Anne Teresa De Keersmaeker / Björn Schmelzer (B)


Anne Teresa De Keersmaeker
burst onto the contemporary artistic scene at the beginning of the 1980s, with pieces that have since become absolute references. Written according to the principles of repetitive music, “Fase” in 1982 then “Rosas Danst Rosas” the next year renewed the links that had become somewhat distended between music and dance since the works of Merce Cunningham and John Cage. What is striking in these first works its their extreme choreographic maturity, established on a virtuoso practice of movement and in an almost mathematical link with space and time. All the shows to come were already contained in this stripped-down grammar: Anne Teresa De Keersmaeker had found her groove and has constantly and tenaciously deepened it.

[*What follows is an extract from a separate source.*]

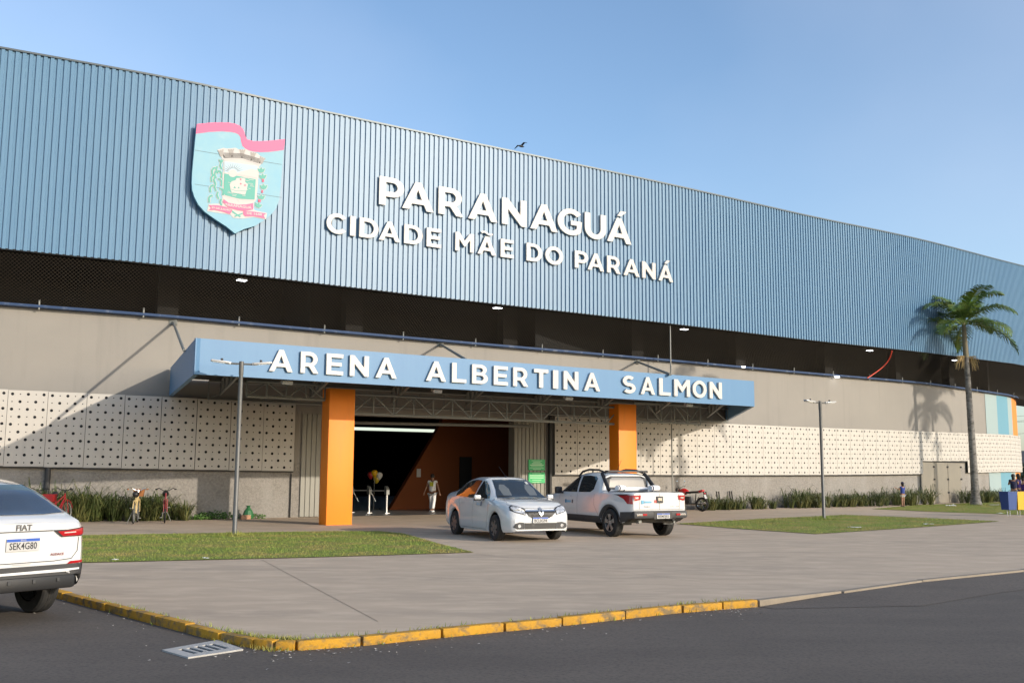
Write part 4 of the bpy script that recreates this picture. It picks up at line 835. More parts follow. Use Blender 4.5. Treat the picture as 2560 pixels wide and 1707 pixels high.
# nose
car.lay([(.40, .63), (.64, .69), (.735, .74), (.72, .82), (.66, .86), (.5, .82), (.38, .765)], '+y', 'headlight', 'black', .008, sym=True)
car.lay([(.425, .65), (.63, .70), (.71, .75), (.7, .81), (.65, .835), (.5, .80), (.41, .75)], '+y', 'headlight_lens', 'lens', .014, sym=True)
car.lay([(-.37, .74), (.37, .74), (.39, .69), (.3, .60), (.22, .56), (-.22, .56), (-.3, .60), (-.39, .69)], '+y', 'grille', 'black', .008)
for zz in (.6, .64, .68): car.lay([(-.33, zz), (.33, zz), (.33, zz + .008), (-.33, zz + .008)], '+y', 'grille_bar', 'dkgrey', .014)
car.lay([(-.38, .715), (.38, .715), (.38, .742), (-.38, .742)], '+y', 'chrome_bar', 'chrome', .02)
car.lay([(0, .80), (.075, .695), (0, .59), (-.075, .695)], '+y', 'badge', 'alu', .035, holes=[[(0, .745), (.03, .695), (0, .645), (-.03, .695)]])
car.lay([(-.42, .45), (.42, .45), (.42, .31), (-.42, .31)], '+y', 'lower_grille', 'black', .008)
for zz in (.34, .375, .41): car.lay([(-.4, zz), (.4, zz), (.4, zz + .012), (-.4, zz + .012)], '+y', 'lower_grille_bar', 'dkgrey', .013)
car.lay([(.43, .31), (.62, .31), (.7, .36), (.66, .44), (.56, .47), (.43, .46)], '+y', 'fog_light_surround', 'dkgrey', .01, sym=True)
car.lay(circ(.56, .385, .04), '+y', 'fog_light', 'lens', .016, sym=True)
plate(sedan, (0.02, 2.165, .515), 1, 'BCL0G94')
seam(car, [(1.15, .955), (1.35, .62), (1.0, .3)], '+x', sym=True) if False else None
for a in ([(.9, .97), (.95, .7), (.9, .35), (.82, .26)], [(.0, .97), (-.02, .6), (-.02, .26)], [(-1.0, .97), (-.9, .75), (-.86, .4), (-.86, .27)], [(.82, .255), (-.86, .255)]): seam(car, a, '+x', sym=True)
seam(car, [(.65, .96), (.72, .87), (.4, .79), (0, .775), (-.4, .79), (-.72, .87), (-.65, .96)], '+y')
car.lay([(.1, .83), (.28, .83), (.28, .865), (.1, .865)], '+x', 'door_handle', 'carwhite', .03, sym=True); car.lay([(-.82, .84), (-.64, .84), (-.64, .875), (-.82, .875)], '+x', 'door_handle', 'carwhite', .03, sym=True)
car.lay([(.48, .80), (.56, .80), (.57, .89), (.52, .92), (.47, .89)], '+x', 'door_emblem', mat('emblem_blue_grey', (.1, .17, .25), .5), .006, sym=True); car.lay([(.2, .815), (.46, .815), (.46, .865), (.2, .865)], '+x', 'door_emblem', mat('emblem_pale', (.4, .5, .58), .5), .006, sym=True)
car.lay([(-2.16, .72), (-1.98, .76), (-1.96, .92), (-2.1, .93)], '+x', 'tail_light', 'redlens', .008, sym=True)
for sx in (-1, 1):
    mr = MB().box((sx * 1.0, .62, 1.02), (.17, .11, .11), Matrix.Rotation(sx * -.15, 3, 'Z'), .035).build('mirror', 'carwhite', sedan, sharp=60)
    MB().box((sx * .9, .63, .975), (.16, .06, .05), None, .015).box((sx * 1.0, .625, .955), (.17, .12, .04), None, .015).build('mirror_foot', 'black', mr)
MB().tube((0, .12, 1.51), (0, -.35, 1.78), .004, 5).build('aerial', 'black', sedan)
MB().tube((0, .14, 1.49), (0, .1, 1.535), .018, 6).build('aerial_base', 'black', sedan)
wp = MB()
for x in (-.45, .15): wp.tube((x, 1.08, 1.02), (x + .5, 1.0, 1.07), .008, 5)
wp.build('wiper', 'black', sedan)

# ---- white pickup behind it, seen from the rear left
rl = G(1533, 1341); psi = R(27); hd = Vector((-math.sin(psi), math.cos(psi), 0)); rz_p = math.atan2(hd.y, hd.x) - math.pi / 2; rv = Vector((math.cos(rz_p), math.sin(rz_p), 0))
SP = .965; ctr = rl + hd * 1.49 * SP + rv * .79 * SP
pick = thing('pickup_truck', 'white double cab pickup truck seen from behind, parked between sedan and motorcycle', 'pickup truck', (ctr.x, ctr.y, 0), rz_p); pick.scale = (SP,) * 3
prof = [(-2.47, .60, .80, 1.12, .78, 1.16, .72), (-2.42, .54, .85, 1.13, .83, 1.17, .77), (-2.3, .47, .875, 1.13, .86, 1.17, .80), (-1.9, .36, .90, 1.125, .875, 1.165, .82), (-1.2, .34, .915, 1.12, .885, 1.165, .82), (-1.0, .34, .918, 1.12, .885, 1.165, .82), (-.97, .34, .918, 1.12, .885, 1.30, .74), (-.90, .34, .918, 1.12, .885, 1.60, .665), (-.6, .34, .918, 1.115, .885, 1.655, .655), (-.1, .34, .918, 1.105, .885, 1.675, .655), (.3, .34, .918, 1.10, .885, 1.65, .655), (.7, .34, .918, 1.09, .885, 1.52, .66), (1.05, .34, .918, 1.08, .88, 1.31, .70), (1.28, .34, .918, 1.07, .875, 1.14, .76), (1.6, .36, .91, 1.04, .86, 1.09, .76), (2.0, .38, .88, .98, .82, 1.03, .72), (2.25, .4, .81, .88, .75, .93, .66), (2.38, .42, .7, .75, .64, .78, .58)]
car = Car(pick, prof, (1.495, -1.495), .44, .34)
for x, y, o_ in ((.80, 1.495, 1), (.80, -1.495, 1), (-.80, 1.495, -1), (-.80, -1.495, -1)): wheel(pick, x, y, .365, .225, 5, 'alu', o_, True)
car.lay([(1.07, 1.13), (.92, 1.25), (.62, 1.45), (.42, 1.545), (.3, 1.565), (.2, 1.13)], '+x', 'front_window', 'glass', sym=True)
car.lay([(.12, 1.13), (.2, 1.57), (-.2, 1.58), (-.52, 1.555), (-.62, 1.5), (-.65, 1.22), (-.5, 1.14)], '+x', 'rear_window', 'glass', sym=True)
car.lay([(-.68, 1.22), (-.62, 1.52), (-.5, 1.57), (.5, 1.57), (.62, 1.52), (.68, 1.22)], '-y', 'rear_screen_frame', 'dkgrey', .008)
car.lay([(-.58, 1.27), (-.54, 1.48), (-.45, 1.53), (.45, 1.53), (.54, 1.48), (.58, 1.27)], '-y', 'rear_screen', mat('reflecting_glass', (.1, .09, .075), .05, spec=1.0, coat=.8), .014)
car.lay([(-.72, 1.15), (-.6, 1.42), (-.5, 1.6), (.5, 1.6), (.6, 1.42), (.72, 1.15)], '+y', 'windscreen', 'glass')
# cladding strips, arches and bumper in dark plastic
car.lay([(1.04, .33), (1.04, .52), (-1.04, .52), (-1.04, .33)], '+x', 'sill_cladding', 'dkgrey', .012, sym=True)
for a in (1.495, -1.495):
    car.lay(arc(a, .32, .53, .53, 0, 180, 20) + arc(a, .32, .445, .445, 180, 0, 20), '+x', 'arch_moulding', 'dkgrey', .015, sym=True)
car.lay([(-2.46, .45), (-2.46, .68), (-2.0, .66), (-1.98, .40)], '+x', 'bumper_side', 'dkgrey', .012, sym=True)
car.lay([(-.8, .70), (.8, .70), (.8, .62), (-.8, .62)], '-y', 'rear_bumper', 'dkgrey', .03)
bp_ = MB().box((0, -2.47, .60), (1.66, .16, .19), None, .05).build('bumper_bar', 'dkgrey', pick, sharp=50)
for sx in (-1, 1):
    MB().box((sx * .62, -2.558, .60), (.3, .012, .045), None, .004).build('bumper_trim', 'chrome', bp_); MB().box((sx * .52, -2.566, .605), (.13, .012, .05), None, .004).build('reflector', 'redlens', bp_)
plate(pick, (0.05, -2.56, .57), -1, 'BEM0J83', 1.0)
MB().box((0.05, -2.555, .585), (.56, .006, .19), None, .002).build('plate_recess', 'black', pick)
for sx in (-1, 1): pass
car.lay([(.60, .98), (.77, .95), (.82, 1.08), (.80, 1.09), (.58, 1.09)], '-y', 'tail_light', 'redlens', .015, sym=True)
car.lay([(-2.46, .87), (-2.3, .88), (-2.15, .99), (-1.85, 1.085), (-2.2, 1.105), (-2.44, 1.09)], '+x', 'tail_light_side', 'redlens', .015, sym=True)
car.lay([(-1.9, 1.075), (-1.7, 1.10), (-1.95, 1.108), (-2.3, 1.112), (-2.3, 1.095)], '+x', 'tail_light_trim', 'black', .017, sym=True)
car.lay([(.66, 1.01), (.74, 1.0), (.76, 1.045), (.66, 1.05)], '-y', 'reverse_light', 'lens', .02, sym=True)
for a in ([(0, 1.14), (0, .72)], [(-.8, .73), (.8, .73)], [(-.60, 1.13), (-.63, .95), (-.62, .74)], [(.60, 1.13), (.63, .95), (.62, .74)]): seam(car, a, '-y')
MB().box((0, -2.487, .98), (.2, .02, .17), None, .008).build('tailgate_badge', 'dkgrey', pick)
MB().box((0, -2.5, .985), (.13, .012, .07), None, .003).build('badge_emblem', 'chrome', pick)
for t_, x, z, sz, wd, m_ in (('TORO', -.40, .80, .05, .2, 'ink'), ('VOLCANO', .38, .80, .03, .13, 'ink'), ('AT9', .55, .80, .04, .08, 'ink')):
    text_mesh(t_, sz, lambda u, v, d: (x + u, -2.49, z + v), width=wd).build('tailgate_lettering', m_, pick, fix=False)
MB().box((-.53, -2.482, .92), (.08, .004, .1), None, .001).box((-.36, -2.482, .92), (.22, .004, .05)).build('tailgate_emblem', mat('emblem_blue', (.12, .35, .5), .5), pick)
MB().box((-.13, -2.482, .935), (.07, .004, .07)).build('tailgate_logo', mat('emblem_red', (.6, .1, .08), .5), pick)
for a in ([(1.12, 1.05), (1.1, .7), (1.0, .4)], [(.16, 1.1), (.14, .6), (.14, .36)], [(-.72, 1.1), (-.74, .8), (-.95, .55)]): seam(car, a, '+x', sym=True)
for y0 in (.26, -.62): car.lay([(y0, .99), (y0 + .2, .99), (y0 + .2, 1.025), (y0, 1.025)], '+x', 'door_handle', 'carwhite', .035, sym=True)
car.lay([(.72, .82), (.80, .82), (.80, .92), (.72, .92)], '+x', 'door_emblem', mat('emblem_blue2', (.03, .2, .36), .5), .008, sym=True); car.lay([(.48, .835), (.71, .835), (.71, .89), (.48, .89)], '+x', 'door_emblem', mat('emblem_blue3', (.2, .45, .62), .5), .008, sym=True)
car.lay([(.36, .82), (.42, .82), (.42, .92), (.36, .92)], '+x', 'door_logo', mat('emblem_dark', (.12, .1, .1), .5), .008, sym=True)
for sx in (-1, 1):
    MB().box((sx * 1.02, 1.0, 1.17), (.2, .14, .19), None, .045).box((sx * .93, 1.0, 1.1), (.14, .07, .05), None, .02).build('mirror', 'black', pick, sharp=60)
    MB().path([(sx * .6, .55, 1.56), (sx * .6, .35, 1.69), (sx * .6, .0, 1.745), (sx * .6, -.5, 1.735), (sx * .6, -.85, 1.66)], .028, 8).build('roof_rail', 'black', pick, smooth=True)
    MB().path([(sx * .68, -.8, 1.64), (sx * .72, -1.0, 1.45), (sx * .76, -1.25, 1.2)], .05, 8).build('sport_bar_leg', 'black', pick, smooth=True)
MB().box((0, -.95, 1.70), (1.3, .16, .05), None, .02).build('sport_bar', 'black', pick, sharp=50)
car.lay([(-.80, -1.05), (.80, -1.05), (.78, -2.36), (-.78, -2.36)], '+z', 'load_cover', 'black', .006)
MB().tube((.1, -.3, 1.68), (.16, -.45, 2.0), .005, 5).build('aerial', 'black', pick)
MB().box((-.5, -2.25, .42), (.1, .14, .1), None, .02).tube((.55, -2.35, .4), (.55, -2.1, .42), .03).build('exhaust', 'steel', pick)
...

With an incomparable capacity for work, an openness to the most diverse musical styles and an ability to appropriate every choreographic influence, the Belgian artist has built a lively repertory, marked by emblematic pieces such as “Mozart/Concert Arias”, “Rain” and more recently “Zeitung” and “The Song”. A repertory that she keeps up with her company, Rosas, and the school she founded in Brussels in 1995, P.A.R.T.S. Rosas has strong international connections and performs at the leading contemporary dance venues in Europe and far beyond. At the same time, its continued presence in Belgium remains a priority. Rosas is an open house and shares its infrastructure not only with P.A.R.T.S., but also with musicians, other companies and guests.
www.rosas.be

In 1999 Björn Schmelzer founded the Antwerp ensemble Graindelavoix takes its name from an essay by Roland Barthes. "The grain is the body in the voice that sings, the hand that writes, in the member that executes," the French semiologist asserted. What interests Björn Schmelzer, a ethnomusicologist by training, fascinated by early music, is the relationship of the notation and what is not written, that is, the knowledge and know-how of the interpreter that permit him to make a work come alive again beyond the score, through ornamentation, improvisation, phrasing and gesture. Between transmission and creation, Graindelavoix clears its own path to revisit sound images of the past.